Eckard
"You imagine that the past must cease immediately..."
Take St Paul's Cathedral (again). Now, due to weathering, a molecule of stone detatches from the bell tower. I hope there is no concept other than that the state which involved attachment preceded the state which involved detachment, and that they did not occur at the same time?
But, while quite detailed, this is not a conceptualisation of what we refer to as St Paul's Cathedral at its existential level. That is an incomprehensible configuration of elementary substances each in some particular state with respect to their own innate properties. The fact that we cannot comprehend it is irrelevant. As at any given point in time 'St Paul's Cathedral' must be in one, and one only, definitive physically existent state, otherwise it cannot exist. And that involves no form of change, because change indicates more than one such state. The immediately previous state in the sequence of existence of 'St Paul's Cathedral' must have ceased. Nothing can have more than one physically existent state at a time.
The problem here is our conceptualisation of physical existence. Understandably, we conceptualise it at a much higher level than what actually occurs. For the most part this does not matter in generating understanding, because we only want it at that level. But, we need to recognise, when it is appropriate to do so, that this conceptualisation is ontologically incorrect. Put simply, there is no such entity as St Paul's Cathedral, or indeed all the other 'its' we invoke, when considering how physical existence actually occurs. There is a highly complex sequence (system), which only gives the appearance of St Paul's Cathedral when conceptualised at a high level. That is, certain features at that level constitute it, but they are entirely superficial, in the context of physical existence.
Look at this another way. We do not touch it, so over time St Paul's Cathedral becomes a pile of stone, wood, timber. It no longer 'exists'. But how does that differ, physically, from any of the physically existent states which occurred, and we were content to designate as St Paul's Cathedral? The answer is because what constitutes it no longer has the superficial physical features that we deemed to be St Paul's Cathedral. Physically, logically, this pile of debris is just another configuration in the sequence! In other words, St Paul's Cathedral (and any other such 'it') was only ever a concept.

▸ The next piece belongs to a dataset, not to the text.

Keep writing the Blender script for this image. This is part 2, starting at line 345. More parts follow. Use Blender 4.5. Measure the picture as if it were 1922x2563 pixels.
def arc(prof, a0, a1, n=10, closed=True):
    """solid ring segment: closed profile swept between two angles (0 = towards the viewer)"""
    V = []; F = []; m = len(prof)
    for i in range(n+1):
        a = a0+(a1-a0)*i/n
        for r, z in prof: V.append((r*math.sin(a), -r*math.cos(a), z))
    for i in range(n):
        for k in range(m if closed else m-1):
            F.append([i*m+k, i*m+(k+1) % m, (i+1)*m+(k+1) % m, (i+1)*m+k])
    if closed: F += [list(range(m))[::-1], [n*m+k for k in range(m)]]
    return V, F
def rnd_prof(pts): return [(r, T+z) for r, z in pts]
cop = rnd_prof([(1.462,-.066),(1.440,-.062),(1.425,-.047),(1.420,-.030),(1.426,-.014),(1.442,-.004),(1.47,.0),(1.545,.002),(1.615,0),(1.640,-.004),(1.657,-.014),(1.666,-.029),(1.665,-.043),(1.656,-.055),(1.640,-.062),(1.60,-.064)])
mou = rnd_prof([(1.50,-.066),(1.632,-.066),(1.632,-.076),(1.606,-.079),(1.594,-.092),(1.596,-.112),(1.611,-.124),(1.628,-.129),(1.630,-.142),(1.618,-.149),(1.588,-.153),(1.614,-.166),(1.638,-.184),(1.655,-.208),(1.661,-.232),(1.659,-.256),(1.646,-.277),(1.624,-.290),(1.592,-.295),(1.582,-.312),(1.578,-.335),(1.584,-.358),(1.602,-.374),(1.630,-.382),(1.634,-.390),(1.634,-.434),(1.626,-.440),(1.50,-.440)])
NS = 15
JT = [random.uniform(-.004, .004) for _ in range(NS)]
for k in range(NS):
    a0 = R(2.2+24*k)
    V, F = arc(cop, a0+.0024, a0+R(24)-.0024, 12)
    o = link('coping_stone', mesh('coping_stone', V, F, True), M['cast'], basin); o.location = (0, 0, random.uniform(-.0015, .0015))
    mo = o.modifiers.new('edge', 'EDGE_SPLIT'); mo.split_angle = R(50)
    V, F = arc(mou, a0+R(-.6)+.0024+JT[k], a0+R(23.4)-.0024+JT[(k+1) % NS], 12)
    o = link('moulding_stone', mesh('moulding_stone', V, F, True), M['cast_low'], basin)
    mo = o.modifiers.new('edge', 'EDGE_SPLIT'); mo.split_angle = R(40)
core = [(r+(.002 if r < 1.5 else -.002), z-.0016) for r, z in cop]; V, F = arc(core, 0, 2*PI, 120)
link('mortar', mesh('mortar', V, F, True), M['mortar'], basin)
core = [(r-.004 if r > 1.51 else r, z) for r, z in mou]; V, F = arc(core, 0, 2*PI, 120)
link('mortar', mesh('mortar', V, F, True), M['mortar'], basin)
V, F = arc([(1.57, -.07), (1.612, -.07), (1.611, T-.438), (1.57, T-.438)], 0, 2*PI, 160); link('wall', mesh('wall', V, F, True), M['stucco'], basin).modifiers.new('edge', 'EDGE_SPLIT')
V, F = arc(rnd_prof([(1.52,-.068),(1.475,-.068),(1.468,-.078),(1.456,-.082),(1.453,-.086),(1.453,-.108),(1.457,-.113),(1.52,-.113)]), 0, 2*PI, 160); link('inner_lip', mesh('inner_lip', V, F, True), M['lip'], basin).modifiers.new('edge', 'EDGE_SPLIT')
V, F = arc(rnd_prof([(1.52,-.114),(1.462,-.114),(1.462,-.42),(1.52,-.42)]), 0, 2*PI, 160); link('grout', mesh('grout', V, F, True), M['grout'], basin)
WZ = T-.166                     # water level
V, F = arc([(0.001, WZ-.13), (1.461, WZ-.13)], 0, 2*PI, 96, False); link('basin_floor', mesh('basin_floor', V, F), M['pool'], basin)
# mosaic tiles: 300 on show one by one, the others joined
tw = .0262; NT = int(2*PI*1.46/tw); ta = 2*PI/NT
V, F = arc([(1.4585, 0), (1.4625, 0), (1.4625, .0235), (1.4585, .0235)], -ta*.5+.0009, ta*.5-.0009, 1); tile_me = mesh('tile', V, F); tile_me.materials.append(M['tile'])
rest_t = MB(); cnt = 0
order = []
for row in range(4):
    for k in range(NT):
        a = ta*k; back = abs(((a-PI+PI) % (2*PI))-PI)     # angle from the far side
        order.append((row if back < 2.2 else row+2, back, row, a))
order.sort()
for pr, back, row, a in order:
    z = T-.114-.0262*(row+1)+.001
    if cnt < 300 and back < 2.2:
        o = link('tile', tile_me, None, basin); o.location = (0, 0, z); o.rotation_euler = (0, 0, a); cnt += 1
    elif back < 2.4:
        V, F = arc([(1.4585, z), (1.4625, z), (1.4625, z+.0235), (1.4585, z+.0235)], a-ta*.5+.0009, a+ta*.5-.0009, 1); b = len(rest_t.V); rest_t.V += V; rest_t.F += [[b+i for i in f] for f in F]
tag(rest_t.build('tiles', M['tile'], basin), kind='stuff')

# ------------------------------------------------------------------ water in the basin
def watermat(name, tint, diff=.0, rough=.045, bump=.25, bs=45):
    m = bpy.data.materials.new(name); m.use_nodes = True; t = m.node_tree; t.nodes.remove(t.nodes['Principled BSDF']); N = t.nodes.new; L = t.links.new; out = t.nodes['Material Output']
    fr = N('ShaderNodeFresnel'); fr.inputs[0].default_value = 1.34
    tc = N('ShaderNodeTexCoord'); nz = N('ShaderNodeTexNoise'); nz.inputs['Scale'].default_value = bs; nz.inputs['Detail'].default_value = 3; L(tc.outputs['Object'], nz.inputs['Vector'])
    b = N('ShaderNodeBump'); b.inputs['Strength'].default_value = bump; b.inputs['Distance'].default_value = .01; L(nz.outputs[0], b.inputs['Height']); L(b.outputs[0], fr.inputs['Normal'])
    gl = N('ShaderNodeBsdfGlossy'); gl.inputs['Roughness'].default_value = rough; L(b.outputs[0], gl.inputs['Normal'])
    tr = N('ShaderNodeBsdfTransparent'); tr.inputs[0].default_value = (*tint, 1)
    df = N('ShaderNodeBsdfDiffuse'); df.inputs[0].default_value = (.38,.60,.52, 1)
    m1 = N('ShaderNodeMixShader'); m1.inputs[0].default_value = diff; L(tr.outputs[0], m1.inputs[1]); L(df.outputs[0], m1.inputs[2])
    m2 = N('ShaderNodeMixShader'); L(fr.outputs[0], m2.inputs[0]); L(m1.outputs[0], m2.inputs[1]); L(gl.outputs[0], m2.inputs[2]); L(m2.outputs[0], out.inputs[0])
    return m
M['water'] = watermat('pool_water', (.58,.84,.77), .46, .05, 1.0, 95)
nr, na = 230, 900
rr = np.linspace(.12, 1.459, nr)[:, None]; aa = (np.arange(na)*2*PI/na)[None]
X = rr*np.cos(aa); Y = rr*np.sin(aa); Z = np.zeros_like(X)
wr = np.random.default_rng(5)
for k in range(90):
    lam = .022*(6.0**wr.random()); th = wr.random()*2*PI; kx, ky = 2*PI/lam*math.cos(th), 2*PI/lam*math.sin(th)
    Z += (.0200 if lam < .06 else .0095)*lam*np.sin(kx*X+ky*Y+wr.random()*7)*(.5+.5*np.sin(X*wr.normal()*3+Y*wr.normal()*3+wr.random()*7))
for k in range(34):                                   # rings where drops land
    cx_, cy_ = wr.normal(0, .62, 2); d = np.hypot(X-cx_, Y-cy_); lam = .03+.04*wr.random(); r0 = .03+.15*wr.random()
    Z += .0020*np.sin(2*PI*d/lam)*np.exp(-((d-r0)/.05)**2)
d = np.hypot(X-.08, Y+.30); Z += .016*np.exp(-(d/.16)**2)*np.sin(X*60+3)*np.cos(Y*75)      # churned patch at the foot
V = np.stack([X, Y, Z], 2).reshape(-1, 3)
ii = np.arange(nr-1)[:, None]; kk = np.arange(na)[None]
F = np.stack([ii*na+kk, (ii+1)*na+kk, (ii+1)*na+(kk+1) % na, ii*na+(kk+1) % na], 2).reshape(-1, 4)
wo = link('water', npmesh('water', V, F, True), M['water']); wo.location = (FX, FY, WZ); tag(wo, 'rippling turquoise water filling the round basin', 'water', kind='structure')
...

"In reality, there are traces to be found that memorize...."
Forget memories, etc, etc. The distinction must be drawn between physical existence and knowledge of physical existence. Physical existence occurs independently of the mechanisms whereby we are enabled to be aware of it, albeit within the confine of existence. We are part of physical existence. We cannot 'escape' it. Which addresses your first concern about what constitutes the closed system I refer to. We only have knowledge.
"In principle, your imagined sequence..."

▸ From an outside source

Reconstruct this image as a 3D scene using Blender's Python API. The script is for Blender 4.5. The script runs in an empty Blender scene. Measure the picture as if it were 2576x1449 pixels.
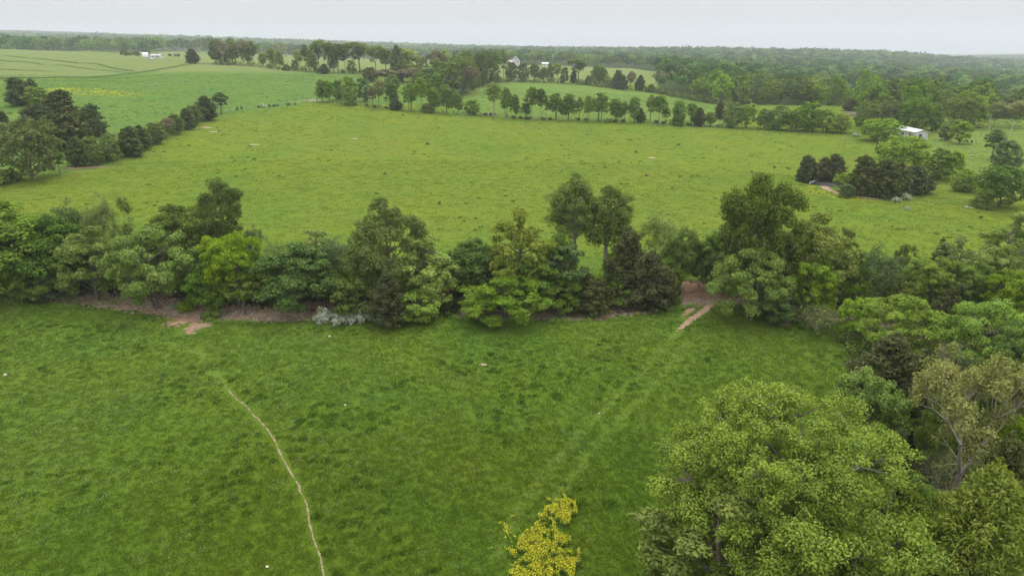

Yes, physical existence must ultimately have a discrete state, as at any given point in time, otherwise it could not exist, let alone change. The trick to identify that, and not confuse it with one that appears to occur when conceptualised from a higher level, or with elementary substance, in itself.
"then tell me please its width and why it cannot be attributed to the past"

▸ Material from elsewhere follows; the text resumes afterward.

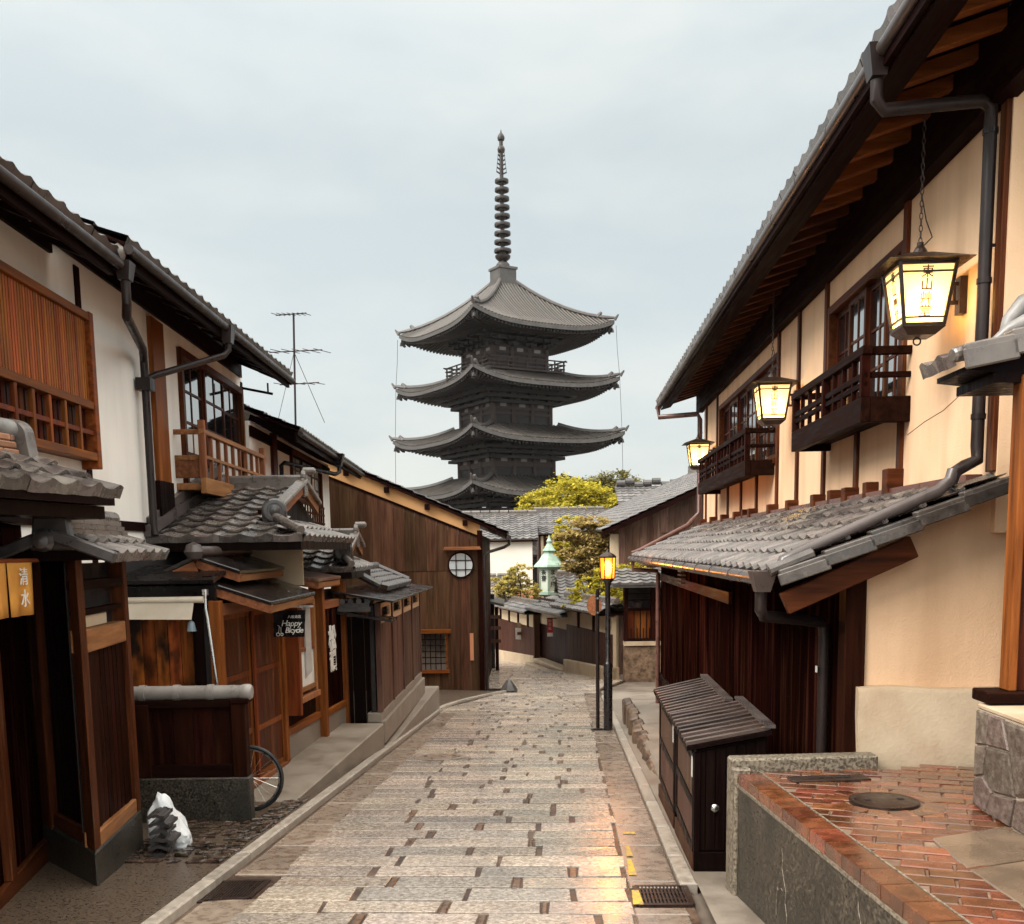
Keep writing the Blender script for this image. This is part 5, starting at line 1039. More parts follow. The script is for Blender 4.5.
# ---- rubbish bag and stacked roof tiles
t = thing('plastic_bag', 'crumpled white plastic bag leaning behind the stacked roof tiles', 'bag', (-2.42,7.12,zg(7.12)))
bm = bmesh.new(); bmesh.ops.create_icosphere(bm, subdivisions=4, radius=1)
from mathutils import noise
for v in bm.verts:
    p = v.co.copy(); n_ = noise.fractal(p*1.6, 1, 2, 4)*.30+.05*math.sin(p.x*9+p.z*4); f_ = 1+n_
    hgt = p.z; nar = 1.0 if hgt < 0 else max(.30, 1-hgt*.62)
    v.co = Vector((-2.40+p.x*.15*f_*nar-(hgt+1)*.06, 7.14+p.y*.13*f_*nar, zg(7.14)+.14+p.z*(.16 if hgt < 0 else .28)*(1+.3*n_)))
b = MB(); b.v = [v.co.copy() for v in bm.verts]; b.f = [tuple(v.index for v in f.verts) for f in bm.faces]; bm.free(); obj('bag', b, M['plastic_w'], t, smooth=True)
t = thing('stacked_roof_tiles', 'stack of broken black roof tiles against the end of the gate wall', 'tile stack', (-2.43,6.9,zg(6.9)))
for i in range(6):
    b = MB(); x0 = -2.50+R.uniform(-.015,.015); y0 = 6.80+R.uniform(-.015,.015); z = zg(6.8)+.03+i*.055; w_ = .15+R.uniform(-.04,.02)
    n = 8; vs = []
    for k in range(n+1):
        a = k/n; zz = .016*math.sin(a*PI)+R.uniform(-.006,.006); vs += [(x0+w_*a,y0,z+zz),(x0+w_*a,y0+.18,z+zz+.01),(x0+w_*a,y0,z+zz-.022),(x0+w_*a,y0+.18,z+zz-.012)]
    fs = []
    for k in range(n): a = 4*k; fs += [(a,a+4,a+5,a+1),(a+2,a+3,a+7,a+6),(a,a+2,a+6,a+4),(a+1,a+5,a+7,a+3)]
    fs += [(0,1,3,2),(4*n,4*n+2,4*n+3,4*n+1)]
    b.add(vs, fs); obj('tile', b, M['tile_dark'], t)

# ---- entrance gate at the left edge
G1 = Frame(-2.55, 6.06, -.0935); G2 = Frame(-2.55, 6.06, -.893); G3 = Frame(-3.22, 6.81, -.2127); GR_ = Frame(-2.33, 6.27, .15)
ga = thing('entrance_gate', 'red brown wooden entrance gate with tiled roof at the left edge', 'gate', (-.2,-.3,-.42), G3)
b = MB(); b.prism([(-2.55,6.06,-.6),(-2.655,7.15,-.6),(-2.86,7.13,-.6),(-2.80,6.62,-.6),(-3.05,6.90,-.6),(-3.22,6.81,-.6)], (0,0,.455)); obj('stone_base', b, M['aggregate'], ga, bevel=.012)
b = MB(); b.prism([(-2.552,6.068,-.144),(-2.565,6.19,-.144),(-2.66,6.32,-.144),(-2.70,6.234,-.144)], (0,0,1.80)); obj('corner_post', b, M['red_v'], ga, bevel=.008)
b = MB(G1); b.box(-.12,-.004,.99,1.09,-.149,1.62); obj('post', b, M['red_v'], ga, bevel=.008)
for z0_, z1_ in ((-.149,-.05),(1.06,1.20)): b = MB(G1); b.box(-.10,-.006,.121,.989,z0_,z1_); obj('rail', b, M['tan_y'], ga, bevel=.006)
b = MB(G1); b.box(-.10,-.01,.121,.989,1.44,1.50); b.box(-.09,-.03,.121,.989,1.29,1.32); obj('shelf_rail', b, M['dark_y'], ga)
b = MB(G1); b.planks('y', -.045, .125, .985, -.05, 1.06, .088, .02, gap=.010, jit=.006); obj('boards', b, M['dark_v'], ga)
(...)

Its 'width', ie duration, will be equivalent to the duration taken for the fastest change in reality to occur. Duration being the common denominator unit in the measuring system known as timing. In other words, at such a level of differentiation, no form of change would occur, so what was occurring would be a physically existent state, ie what existed as at that point in time. Obviously, not every form of change occurs at that speed, so one could have exactly the same physically existent state in some sequences occurring for more than one point in time. I just use the word point to emphasise non-divisibility/singularity. But what it constitutes must relate to physical reality, not just a concept, indeed, the same applies to the concept of spatial position and dimension. Any form of change indicates difference, but difference, as such, does not exist, states do. It is just that when compared difference can be identified.